■ DIRECTIONS: Search the data for the word "writing" and copy every line where it occurs.

■ EXERCISE INPUTS:
»»
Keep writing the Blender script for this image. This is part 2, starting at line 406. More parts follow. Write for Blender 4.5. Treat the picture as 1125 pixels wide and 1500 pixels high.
««
»»
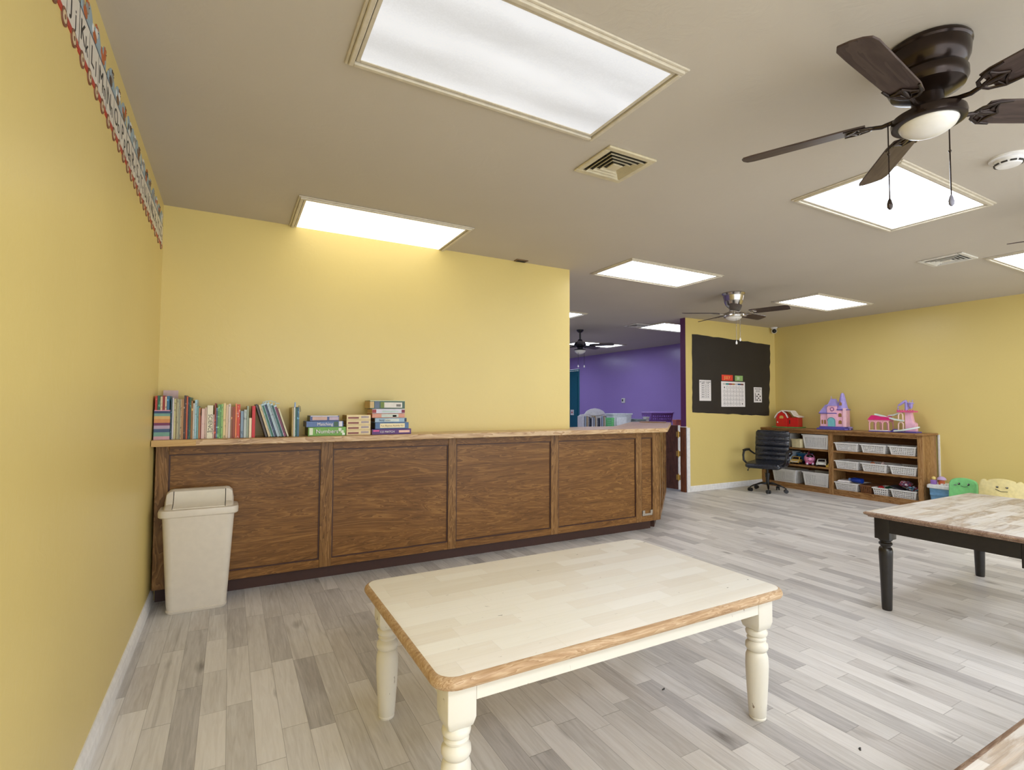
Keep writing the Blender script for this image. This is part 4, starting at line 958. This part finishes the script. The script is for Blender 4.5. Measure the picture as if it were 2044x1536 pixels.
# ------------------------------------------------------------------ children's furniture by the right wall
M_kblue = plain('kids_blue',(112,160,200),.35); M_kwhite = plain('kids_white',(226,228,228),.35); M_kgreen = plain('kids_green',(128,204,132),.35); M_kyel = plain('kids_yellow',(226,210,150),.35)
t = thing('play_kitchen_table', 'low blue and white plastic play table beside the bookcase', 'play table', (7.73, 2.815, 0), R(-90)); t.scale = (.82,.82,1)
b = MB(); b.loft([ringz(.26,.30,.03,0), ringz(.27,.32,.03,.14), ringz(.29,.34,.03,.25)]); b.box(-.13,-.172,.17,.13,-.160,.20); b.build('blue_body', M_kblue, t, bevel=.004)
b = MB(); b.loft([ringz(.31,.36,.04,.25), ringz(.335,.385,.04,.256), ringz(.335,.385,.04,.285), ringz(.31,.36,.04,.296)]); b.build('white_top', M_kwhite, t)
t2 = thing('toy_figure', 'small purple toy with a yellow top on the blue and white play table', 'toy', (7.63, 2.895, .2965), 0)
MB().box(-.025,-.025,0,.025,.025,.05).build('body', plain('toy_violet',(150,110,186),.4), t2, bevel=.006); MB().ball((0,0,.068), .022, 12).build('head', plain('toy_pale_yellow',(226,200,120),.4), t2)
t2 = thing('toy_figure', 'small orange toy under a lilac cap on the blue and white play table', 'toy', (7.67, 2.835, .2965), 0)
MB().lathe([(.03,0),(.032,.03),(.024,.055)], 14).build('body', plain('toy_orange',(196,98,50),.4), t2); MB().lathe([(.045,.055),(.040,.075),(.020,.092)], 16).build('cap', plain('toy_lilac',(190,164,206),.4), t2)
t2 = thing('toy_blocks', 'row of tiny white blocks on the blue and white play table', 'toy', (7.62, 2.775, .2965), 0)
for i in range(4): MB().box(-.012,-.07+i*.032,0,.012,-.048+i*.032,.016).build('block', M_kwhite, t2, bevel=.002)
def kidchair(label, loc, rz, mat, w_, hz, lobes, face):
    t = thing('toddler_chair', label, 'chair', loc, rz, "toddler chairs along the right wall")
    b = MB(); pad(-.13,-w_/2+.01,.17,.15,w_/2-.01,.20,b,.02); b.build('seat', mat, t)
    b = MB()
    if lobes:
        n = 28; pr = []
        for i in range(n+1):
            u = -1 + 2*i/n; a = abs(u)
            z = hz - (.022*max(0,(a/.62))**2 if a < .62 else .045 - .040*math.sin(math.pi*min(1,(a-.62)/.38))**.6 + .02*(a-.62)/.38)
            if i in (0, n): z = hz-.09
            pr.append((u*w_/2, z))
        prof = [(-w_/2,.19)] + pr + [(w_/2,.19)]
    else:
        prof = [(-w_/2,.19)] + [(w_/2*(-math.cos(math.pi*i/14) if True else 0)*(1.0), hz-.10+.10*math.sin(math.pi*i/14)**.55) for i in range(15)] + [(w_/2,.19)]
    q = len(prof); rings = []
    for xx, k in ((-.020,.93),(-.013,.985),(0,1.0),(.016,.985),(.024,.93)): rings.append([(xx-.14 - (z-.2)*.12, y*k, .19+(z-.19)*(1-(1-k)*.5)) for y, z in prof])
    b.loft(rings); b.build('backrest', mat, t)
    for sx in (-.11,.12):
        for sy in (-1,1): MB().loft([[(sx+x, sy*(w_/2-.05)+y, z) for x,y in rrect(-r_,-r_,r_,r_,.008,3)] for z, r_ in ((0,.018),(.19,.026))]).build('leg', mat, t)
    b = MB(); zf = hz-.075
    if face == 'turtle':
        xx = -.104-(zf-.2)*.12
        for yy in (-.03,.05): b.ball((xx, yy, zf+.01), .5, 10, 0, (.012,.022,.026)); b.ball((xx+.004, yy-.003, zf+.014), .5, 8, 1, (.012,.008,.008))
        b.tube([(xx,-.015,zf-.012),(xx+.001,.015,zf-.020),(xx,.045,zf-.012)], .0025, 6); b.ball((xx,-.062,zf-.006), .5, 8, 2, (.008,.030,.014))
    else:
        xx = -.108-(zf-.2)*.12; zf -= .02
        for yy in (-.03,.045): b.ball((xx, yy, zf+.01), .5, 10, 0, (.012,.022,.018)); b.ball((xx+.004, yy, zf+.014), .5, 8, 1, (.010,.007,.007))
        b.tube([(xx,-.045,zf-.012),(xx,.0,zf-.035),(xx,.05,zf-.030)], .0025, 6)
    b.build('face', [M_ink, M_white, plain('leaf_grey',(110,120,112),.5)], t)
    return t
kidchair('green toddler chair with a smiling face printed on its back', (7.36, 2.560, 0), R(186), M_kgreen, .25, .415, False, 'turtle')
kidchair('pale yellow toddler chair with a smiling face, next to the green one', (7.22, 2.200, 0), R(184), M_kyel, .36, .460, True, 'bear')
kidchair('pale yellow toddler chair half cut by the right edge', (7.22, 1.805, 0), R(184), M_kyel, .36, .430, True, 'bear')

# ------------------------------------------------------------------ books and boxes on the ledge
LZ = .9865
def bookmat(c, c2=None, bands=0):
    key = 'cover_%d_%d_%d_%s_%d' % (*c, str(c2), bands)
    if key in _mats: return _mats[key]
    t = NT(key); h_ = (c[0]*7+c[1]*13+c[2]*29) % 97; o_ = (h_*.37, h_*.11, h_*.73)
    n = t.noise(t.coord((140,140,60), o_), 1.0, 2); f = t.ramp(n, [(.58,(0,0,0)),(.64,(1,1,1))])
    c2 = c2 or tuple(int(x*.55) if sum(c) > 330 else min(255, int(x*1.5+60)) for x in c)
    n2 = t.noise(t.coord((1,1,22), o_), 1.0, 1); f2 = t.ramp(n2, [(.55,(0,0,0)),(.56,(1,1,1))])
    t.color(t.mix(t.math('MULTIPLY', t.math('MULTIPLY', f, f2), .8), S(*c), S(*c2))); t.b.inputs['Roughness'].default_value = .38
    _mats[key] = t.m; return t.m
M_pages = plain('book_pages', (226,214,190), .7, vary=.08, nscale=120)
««
■ FULL SOLUTION:
Keep writing the Blender script for this image. This is part 2, starting at line 406. More parts follow. Write for Blender 4.5. Treat the picture as 1125 pixels wide and 1500 pixels high.
Keep writing the Blender script for this image. This is part 4, starting at line 958. This part finishes the script. The script is for Blender 4.5. Measure the picture as if it were 2044x1536 pixels.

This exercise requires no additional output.